- **Raw data**:
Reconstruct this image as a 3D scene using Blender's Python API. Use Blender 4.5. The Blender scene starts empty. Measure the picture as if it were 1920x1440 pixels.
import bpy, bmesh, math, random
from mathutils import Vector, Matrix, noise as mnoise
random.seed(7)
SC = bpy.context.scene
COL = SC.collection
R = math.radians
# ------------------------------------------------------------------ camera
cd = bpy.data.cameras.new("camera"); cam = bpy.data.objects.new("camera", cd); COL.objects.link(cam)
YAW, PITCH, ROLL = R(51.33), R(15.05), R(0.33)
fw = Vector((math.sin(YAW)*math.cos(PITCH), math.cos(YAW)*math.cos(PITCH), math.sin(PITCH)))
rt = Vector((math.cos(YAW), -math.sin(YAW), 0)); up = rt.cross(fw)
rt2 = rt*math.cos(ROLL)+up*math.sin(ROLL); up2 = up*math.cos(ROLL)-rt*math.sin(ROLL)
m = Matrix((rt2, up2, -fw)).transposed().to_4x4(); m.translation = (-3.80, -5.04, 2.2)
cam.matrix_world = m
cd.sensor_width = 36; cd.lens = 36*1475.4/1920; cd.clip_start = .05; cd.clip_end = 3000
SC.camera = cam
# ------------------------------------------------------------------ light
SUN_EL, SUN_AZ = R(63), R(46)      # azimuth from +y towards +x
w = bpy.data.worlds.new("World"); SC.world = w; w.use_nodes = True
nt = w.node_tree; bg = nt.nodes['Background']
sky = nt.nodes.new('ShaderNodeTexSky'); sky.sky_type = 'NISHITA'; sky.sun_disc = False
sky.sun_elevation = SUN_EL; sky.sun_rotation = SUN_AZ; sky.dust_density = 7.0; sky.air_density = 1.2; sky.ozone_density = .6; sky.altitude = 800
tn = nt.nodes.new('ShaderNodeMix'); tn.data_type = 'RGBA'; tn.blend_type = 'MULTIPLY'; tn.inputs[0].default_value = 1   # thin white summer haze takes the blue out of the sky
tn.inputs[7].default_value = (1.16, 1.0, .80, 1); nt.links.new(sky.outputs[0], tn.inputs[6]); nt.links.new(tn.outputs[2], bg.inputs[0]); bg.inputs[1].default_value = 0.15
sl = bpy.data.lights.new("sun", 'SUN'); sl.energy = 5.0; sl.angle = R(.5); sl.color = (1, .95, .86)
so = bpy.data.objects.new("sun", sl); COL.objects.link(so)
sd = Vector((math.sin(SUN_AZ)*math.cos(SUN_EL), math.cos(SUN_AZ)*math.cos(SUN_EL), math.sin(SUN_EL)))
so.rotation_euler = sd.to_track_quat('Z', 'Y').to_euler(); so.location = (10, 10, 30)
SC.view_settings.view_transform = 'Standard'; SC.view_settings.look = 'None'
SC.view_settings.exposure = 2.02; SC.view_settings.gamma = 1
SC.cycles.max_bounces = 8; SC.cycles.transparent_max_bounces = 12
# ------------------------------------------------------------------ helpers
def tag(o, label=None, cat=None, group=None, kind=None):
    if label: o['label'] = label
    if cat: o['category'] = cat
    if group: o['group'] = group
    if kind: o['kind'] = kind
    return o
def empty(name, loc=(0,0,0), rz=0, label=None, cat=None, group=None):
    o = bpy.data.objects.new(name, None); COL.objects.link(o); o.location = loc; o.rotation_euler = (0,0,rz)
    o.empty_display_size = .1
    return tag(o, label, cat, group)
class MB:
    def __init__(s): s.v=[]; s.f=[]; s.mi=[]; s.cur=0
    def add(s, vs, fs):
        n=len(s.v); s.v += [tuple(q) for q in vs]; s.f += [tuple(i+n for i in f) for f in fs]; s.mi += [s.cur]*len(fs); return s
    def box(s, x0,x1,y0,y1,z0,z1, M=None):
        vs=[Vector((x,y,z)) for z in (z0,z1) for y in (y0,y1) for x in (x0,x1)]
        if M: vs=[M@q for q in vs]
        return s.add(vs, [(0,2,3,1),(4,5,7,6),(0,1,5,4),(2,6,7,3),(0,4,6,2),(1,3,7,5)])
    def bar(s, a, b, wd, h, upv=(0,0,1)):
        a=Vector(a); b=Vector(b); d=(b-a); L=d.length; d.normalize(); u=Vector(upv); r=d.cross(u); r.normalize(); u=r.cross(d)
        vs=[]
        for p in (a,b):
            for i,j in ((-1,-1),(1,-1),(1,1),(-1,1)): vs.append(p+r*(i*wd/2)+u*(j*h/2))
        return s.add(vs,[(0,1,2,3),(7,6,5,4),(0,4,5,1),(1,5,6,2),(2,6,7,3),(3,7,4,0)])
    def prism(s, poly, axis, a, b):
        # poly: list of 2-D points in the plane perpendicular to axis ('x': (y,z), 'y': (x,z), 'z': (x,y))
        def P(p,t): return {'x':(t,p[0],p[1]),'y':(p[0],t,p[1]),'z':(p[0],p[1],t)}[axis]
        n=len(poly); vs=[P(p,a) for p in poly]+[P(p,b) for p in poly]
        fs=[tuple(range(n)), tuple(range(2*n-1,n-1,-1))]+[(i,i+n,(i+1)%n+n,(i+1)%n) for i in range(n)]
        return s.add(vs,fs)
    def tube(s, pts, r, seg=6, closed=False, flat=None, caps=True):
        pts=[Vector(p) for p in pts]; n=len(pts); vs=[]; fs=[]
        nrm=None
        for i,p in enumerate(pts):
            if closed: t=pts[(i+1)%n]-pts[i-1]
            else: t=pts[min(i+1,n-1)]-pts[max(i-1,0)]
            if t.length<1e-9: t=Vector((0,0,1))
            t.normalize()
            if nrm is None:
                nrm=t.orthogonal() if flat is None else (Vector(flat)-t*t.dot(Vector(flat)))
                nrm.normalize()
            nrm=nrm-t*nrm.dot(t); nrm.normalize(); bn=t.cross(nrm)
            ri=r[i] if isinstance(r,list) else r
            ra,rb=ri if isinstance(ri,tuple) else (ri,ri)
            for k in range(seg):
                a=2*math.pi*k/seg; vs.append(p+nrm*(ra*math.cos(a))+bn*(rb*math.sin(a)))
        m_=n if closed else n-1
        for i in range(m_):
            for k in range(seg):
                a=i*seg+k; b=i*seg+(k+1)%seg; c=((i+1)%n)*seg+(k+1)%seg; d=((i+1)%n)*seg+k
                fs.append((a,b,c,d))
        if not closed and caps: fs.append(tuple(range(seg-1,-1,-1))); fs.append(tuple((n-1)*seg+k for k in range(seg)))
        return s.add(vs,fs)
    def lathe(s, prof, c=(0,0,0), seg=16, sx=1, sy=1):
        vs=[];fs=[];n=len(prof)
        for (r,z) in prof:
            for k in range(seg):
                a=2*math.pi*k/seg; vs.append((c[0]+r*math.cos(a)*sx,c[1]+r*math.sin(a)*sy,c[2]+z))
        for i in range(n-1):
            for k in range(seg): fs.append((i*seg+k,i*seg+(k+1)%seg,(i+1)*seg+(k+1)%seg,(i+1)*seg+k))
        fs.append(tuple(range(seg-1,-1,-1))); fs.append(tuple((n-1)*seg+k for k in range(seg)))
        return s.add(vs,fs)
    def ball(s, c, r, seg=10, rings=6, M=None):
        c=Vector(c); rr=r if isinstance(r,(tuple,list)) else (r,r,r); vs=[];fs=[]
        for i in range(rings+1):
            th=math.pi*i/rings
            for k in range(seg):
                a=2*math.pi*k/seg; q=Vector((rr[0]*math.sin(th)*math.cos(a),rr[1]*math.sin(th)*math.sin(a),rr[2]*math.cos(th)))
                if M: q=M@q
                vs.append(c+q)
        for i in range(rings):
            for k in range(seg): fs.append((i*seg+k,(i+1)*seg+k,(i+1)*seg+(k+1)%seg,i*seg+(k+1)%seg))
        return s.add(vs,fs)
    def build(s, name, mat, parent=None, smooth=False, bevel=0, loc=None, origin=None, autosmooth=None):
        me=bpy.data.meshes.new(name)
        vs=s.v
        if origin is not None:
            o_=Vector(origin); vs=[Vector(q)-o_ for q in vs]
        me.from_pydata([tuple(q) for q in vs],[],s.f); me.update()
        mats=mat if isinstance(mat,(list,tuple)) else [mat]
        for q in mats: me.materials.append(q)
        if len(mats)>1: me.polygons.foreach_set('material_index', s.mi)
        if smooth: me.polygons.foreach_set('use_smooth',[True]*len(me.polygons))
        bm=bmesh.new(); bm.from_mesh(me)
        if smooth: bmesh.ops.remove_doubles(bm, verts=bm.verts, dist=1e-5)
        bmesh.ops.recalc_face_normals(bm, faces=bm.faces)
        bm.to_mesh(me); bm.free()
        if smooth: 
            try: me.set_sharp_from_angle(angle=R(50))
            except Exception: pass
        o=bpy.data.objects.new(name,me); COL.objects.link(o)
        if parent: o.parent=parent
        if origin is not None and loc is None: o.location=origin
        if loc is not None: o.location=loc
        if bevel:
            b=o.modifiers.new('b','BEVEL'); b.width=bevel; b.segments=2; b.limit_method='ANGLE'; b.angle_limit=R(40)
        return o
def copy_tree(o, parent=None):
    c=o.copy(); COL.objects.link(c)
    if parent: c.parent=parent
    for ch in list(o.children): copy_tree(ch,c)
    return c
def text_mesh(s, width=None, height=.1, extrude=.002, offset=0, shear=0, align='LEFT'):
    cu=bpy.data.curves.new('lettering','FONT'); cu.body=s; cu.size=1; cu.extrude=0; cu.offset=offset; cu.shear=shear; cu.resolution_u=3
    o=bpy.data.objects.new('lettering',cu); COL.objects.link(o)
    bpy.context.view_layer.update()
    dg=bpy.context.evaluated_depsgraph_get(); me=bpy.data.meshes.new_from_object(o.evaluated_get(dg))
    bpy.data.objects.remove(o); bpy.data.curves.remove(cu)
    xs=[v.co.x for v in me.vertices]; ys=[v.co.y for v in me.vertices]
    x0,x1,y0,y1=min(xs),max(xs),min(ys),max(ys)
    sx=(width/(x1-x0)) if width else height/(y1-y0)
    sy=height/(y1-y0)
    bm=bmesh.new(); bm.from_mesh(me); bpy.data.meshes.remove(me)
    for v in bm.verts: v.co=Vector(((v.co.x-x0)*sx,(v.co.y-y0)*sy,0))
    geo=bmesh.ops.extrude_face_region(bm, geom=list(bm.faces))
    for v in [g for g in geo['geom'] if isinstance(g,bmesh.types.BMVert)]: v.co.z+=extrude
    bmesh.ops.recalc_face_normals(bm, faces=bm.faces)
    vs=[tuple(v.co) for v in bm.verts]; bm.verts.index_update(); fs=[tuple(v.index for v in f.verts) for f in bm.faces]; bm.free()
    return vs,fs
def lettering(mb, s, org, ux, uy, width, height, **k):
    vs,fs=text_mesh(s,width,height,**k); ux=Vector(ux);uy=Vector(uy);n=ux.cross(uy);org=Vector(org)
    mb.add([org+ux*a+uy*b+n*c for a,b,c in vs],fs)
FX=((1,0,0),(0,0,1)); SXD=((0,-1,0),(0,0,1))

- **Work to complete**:
For the data above, state how many lines contain "scene"; the number is the whole answer.

- **Written reply**:
2